Cartas para Moscovo
por A-24, em 27.04.14
Carlos M. Fernandes via Insurgente
Alexander Rodchenko, pintor, fotógrafo, desenhador e activista da causa bolchevique, chegou a Paris no dia 23 de Março de 1925. Ficou três meses. Viajou para montar algumas das exposições e pavilhões preparados pela União Soviética para a exposição de Artes Decorativas e Industriais Modernas. Aproveitando o embalo, tentou estabelecer contactos com a comunidade artística e na bagagem levava quase trezentas obras suas. Visitou Léger, mas com Picasso ficou-se pelas intenções. Mergulhou no Sena, viu os Dez Mandamentos de DeMille, foi ao circo, bebeu Chablis. E escreveu quase diariamente a Varvara Stepánova, amante e futura mulher.
Nas cartas, Rodchenko descreve um Ocidente decadente e compara-o com a grandeza da pátria em construção. E fala das compras que fez no dia anterior. Critica o consumismo e o capitalismo de uma sociedade tecnológica. E conta que comprou duas camisolas, uma máquina fotográfica e um tripé. Espanta-se, porque ali “todos trabalham e as coisas correm bem”, para logo redimir-se “para quê?”, “onde querem chegar?”. E vão mais duas câmaras e quinze rolos de película. Deixa-se deslumbrar pela oferta e pelos preços de Paris mas logo encontra na mulher-objecto e no bidet motivos para soltar a verve revolucionária. E troca a vestimenta operária pelo fato que comprou de manhã. Volta à carga contra o capitalismo mas é com insucesso que tenta refrear o impulso gastador (“aqui há milhões de coisas, apetece comprar tudo”) e esconder o fascínio pelo esplendor técnico que o rodeia nos dias parisienses. E compra um casaco de peles para Stepánova.

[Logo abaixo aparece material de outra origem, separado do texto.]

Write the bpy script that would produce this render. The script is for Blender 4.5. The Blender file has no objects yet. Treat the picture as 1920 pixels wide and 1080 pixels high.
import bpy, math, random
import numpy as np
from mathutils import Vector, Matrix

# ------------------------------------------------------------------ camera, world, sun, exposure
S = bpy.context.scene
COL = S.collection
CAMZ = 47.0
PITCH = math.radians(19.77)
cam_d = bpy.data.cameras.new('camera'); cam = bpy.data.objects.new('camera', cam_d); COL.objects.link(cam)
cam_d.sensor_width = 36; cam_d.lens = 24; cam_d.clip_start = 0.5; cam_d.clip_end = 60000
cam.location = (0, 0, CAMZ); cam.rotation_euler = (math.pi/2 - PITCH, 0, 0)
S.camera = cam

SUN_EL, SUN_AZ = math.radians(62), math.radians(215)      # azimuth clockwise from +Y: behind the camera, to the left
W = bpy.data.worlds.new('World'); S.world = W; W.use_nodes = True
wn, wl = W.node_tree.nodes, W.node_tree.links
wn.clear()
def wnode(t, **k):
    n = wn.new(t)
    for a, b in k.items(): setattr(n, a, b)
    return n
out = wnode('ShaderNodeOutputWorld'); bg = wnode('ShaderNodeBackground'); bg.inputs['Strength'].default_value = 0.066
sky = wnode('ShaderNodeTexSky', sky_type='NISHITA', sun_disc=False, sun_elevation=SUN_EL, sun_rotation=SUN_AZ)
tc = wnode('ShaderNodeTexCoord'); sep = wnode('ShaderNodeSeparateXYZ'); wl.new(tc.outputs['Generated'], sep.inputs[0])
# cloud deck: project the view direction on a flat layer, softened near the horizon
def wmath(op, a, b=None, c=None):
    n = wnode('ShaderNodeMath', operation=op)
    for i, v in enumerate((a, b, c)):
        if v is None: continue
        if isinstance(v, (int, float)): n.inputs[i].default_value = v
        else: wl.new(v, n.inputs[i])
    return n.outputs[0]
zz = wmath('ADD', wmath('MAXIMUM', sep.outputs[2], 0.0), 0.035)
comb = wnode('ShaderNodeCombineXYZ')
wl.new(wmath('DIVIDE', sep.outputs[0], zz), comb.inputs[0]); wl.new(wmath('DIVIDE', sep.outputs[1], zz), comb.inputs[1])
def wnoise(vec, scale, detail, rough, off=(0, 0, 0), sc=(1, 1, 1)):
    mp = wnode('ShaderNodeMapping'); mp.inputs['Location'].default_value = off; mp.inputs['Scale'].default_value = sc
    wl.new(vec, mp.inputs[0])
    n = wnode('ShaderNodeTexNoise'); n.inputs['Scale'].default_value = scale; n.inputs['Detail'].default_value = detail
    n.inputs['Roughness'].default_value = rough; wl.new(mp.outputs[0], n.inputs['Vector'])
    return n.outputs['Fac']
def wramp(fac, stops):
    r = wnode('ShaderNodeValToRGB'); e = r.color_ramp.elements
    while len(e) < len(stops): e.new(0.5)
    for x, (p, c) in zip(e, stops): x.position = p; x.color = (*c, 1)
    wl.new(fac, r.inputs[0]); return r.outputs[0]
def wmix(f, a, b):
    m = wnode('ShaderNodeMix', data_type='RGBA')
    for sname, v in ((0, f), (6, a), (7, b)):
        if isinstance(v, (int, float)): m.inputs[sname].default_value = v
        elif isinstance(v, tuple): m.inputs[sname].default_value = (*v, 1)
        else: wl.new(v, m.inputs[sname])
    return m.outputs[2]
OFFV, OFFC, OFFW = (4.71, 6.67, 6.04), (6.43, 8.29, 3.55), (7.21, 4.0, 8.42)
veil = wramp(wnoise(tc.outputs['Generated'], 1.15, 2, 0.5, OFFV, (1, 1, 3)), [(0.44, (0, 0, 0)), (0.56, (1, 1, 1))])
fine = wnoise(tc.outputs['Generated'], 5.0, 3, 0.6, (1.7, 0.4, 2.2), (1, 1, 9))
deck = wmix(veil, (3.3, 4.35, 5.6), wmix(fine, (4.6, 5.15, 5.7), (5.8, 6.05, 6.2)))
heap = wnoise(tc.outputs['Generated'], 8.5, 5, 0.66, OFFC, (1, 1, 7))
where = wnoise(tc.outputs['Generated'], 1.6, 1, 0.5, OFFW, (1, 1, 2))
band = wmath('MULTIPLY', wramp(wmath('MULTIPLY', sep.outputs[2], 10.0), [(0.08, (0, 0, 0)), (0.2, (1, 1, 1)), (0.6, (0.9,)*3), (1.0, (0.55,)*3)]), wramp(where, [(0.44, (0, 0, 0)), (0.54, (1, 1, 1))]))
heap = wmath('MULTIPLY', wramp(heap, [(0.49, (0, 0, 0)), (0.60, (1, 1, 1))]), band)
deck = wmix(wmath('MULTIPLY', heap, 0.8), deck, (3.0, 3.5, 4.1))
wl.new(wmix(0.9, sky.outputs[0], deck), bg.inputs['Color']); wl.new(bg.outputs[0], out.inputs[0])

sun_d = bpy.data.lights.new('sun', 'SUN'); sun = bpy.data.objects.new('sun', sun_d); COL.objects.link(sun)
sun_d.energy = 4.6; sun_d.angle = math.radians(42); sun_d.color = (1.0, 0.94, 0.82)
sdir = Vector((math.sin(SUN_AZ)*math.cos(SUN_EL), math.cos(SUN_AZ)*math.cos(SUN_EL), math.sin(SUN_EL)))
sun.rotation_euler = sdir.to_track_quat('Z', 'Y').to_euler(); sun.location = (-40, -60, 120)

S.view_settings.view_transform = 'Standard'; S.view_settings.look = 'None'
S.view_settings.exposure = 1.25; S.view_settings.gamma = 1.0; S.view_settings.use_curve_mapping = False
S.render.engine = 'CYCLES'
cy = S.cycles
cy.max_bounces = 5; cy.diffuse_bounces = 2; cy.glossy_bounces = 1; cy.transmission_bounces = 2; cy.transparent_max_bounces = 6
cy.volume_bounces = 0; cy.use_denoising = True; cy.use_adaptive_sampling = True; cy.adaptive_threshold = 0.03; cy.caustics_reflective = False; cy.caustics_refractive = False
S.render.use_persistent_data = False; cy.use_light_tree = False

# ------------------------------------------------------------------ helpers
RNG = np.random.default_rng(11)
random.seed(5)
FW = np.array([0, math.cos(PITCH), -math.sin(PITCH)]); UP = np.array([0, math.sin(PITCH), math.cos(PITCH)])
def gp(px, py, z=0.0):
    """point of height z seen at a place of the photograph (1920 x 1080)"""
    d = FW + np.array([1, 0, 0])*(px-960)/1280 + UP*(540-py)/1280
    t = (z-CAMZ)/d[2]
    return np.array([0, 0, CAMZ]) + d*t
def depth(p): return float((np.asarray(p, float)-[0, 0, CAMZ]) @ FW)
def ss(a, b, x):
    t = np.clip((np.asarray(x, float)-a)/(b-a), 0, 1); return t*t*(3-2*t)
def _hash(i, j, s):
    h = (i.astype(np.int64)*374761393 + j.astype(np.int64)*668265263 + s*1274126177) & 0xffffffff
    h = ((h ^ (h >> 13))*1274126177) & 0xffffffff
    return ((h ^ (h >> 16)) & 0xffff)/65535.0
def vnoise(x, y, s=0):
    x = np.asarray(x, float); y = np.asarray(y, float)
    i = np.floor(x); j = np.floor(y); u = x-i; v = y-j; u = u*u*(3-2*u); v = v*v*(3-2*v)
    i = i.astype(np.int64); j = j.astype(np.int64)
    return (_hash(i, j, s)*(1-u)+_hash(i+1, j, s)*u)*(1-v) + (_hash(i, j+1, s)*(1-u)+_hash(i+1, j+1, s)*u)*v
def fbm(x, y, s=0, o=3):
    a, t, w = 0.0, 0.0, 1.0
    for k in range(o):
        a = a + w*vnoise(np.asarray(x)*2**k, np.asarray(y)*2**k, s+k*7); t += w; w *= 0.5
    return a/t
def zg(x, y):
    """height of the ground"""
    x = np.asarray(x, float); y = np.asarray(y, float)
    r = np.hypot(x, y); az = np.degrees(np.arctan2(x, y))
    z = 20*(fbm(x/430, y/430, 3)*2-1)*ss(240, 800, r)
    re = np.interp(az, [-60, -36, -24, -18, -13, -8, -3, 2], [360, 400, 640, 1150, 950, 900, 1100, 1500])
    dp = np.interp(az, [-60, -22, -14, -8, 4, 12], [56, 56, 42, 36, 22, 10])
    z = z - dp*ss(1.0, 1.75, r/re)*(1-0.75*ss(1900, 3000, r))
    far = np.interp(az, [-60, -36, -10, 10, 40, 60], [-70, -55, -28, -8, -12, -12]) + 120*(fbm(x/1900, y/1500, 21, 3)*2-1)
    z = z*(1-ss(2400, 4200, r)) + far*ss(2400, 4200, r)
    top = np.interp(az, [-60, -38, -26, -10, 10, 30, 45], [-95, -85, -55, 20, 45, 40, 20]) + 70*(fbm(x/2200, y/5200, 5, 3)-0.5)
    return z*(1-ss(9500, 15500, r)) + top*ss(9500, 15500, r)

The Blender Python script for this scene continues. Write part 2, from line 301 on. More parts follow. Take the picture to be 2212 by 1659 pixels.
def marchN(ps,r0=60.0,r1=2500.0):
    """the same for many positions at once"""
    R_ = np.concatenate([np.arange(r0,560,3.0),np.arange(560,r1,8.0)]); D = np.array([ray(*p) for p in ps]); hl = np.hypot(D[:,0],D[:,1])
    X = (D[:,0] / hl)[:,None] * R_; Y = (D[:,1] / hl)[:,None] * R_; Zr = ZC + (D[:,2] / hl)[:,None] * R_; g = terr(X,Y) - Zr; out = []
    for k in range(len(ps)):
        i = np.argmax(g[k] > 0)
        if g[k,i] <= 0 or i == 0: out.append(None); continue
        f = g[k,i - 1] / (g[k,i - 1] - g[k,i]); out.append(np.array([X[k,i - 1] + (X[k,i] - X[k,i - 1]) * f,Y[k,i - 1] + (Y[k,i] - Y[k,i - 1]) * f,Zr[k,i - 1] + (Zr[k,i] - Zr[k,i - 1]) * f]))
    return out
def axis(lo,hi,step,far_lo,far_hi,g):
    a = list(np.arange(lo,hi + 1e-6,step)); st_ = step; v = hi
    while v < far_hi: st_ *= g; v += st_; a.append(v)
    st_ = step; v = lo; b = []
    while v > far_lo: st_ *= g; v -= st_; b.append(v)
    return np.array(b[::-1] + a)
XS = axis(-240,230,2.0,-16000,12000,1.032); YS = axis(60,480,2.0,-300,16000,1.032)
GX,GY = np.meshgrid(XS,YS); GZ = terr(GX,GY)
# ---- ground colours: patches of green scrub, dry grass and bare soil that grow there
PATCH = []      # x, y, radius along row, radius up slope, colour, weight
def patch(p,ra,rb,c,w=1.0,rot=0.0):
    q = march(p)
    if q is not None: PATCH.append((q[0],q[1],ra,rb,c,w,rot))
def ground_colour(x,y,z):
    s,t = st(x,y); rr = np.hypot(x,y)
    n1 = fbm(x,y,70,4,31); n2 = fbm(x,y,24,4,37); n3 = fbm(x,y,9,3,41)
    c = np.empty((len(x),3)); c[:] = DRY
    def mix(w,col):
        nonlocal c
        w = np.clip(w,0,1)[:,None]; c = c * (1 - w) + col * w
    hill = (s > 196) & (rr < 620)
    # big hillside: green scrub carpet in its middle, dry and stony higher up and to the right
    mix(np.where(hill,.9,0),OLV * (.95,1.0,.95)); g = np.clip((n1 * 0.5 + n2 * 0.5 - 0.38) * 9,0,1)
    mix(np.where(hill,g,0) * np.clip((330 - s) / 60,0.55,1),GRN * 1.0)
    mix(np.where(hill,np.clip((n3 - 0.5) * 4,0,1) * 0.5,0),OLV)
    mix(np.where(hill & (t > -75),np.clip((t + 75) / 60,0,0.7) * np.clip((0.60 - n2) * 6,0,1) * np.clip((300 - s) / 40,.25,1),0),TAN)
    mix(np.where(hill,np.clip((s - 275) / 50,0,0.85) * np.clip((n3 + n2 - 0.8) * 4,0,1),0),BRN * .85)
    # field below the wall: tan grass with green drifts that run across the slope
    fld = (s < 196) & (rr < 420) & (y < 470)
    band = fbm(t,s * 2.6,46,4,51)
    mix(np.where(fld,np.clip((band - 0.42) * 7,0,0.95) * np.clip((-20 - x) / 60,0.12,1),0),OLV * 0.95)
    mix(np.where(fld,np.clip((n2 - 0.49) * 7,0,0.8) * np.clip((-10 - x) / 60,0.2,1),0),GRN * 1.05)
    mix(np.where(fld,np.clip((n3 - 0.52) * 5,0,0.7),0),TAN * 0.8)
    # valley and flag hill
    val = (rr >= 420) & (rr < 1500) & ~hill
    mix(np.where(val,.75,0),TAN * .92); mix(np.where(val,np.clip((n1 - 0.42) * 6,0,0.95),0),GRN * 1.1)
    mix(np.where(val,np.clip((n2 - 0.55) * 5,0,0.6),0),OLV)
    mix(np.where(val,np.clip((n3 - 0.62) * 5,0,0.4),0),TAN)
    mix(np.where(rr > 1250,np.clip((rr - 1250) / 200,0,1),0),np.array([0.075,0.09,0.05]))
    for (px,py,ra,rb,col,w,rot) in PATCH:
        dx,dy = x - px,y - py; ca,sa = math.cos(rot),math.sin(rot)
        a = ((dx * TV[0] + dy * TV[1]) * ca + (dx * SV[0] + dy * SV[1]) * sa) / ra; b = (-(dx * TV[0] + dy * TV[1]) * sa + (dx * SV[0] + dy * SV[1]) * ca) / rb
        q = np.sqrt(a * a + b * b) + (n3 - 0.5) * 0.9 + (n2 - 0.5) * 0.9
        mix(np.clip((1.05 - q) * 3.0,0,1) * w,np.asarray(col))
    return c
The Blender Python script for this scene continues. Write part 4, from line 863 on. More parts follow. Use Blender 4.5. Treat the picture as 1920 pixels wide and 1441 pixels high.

No dia 18 de Junho de 1925, depois de longas negociações com a alfândega e com as autoridades da URSS, deixa Paris, carregado com: várias máquinas fotográficas e respectivos acessórios, máquinas de filmar, roupa, muita roupa, para ele e para a mulher, perfumes, cachimbos, um gramofone e discos. Ao subir para o comboio ainda deve ter soltado mentalmente mais dois ou três impropérios contra o capitalismo. Mas a natureza humana é traidora, inimiga do proletariado e a primeira obreira da contra-revolução. Depois de Paris, o empenho de Rodchenko na invenção do homem novo nunca mais foi o mesmo.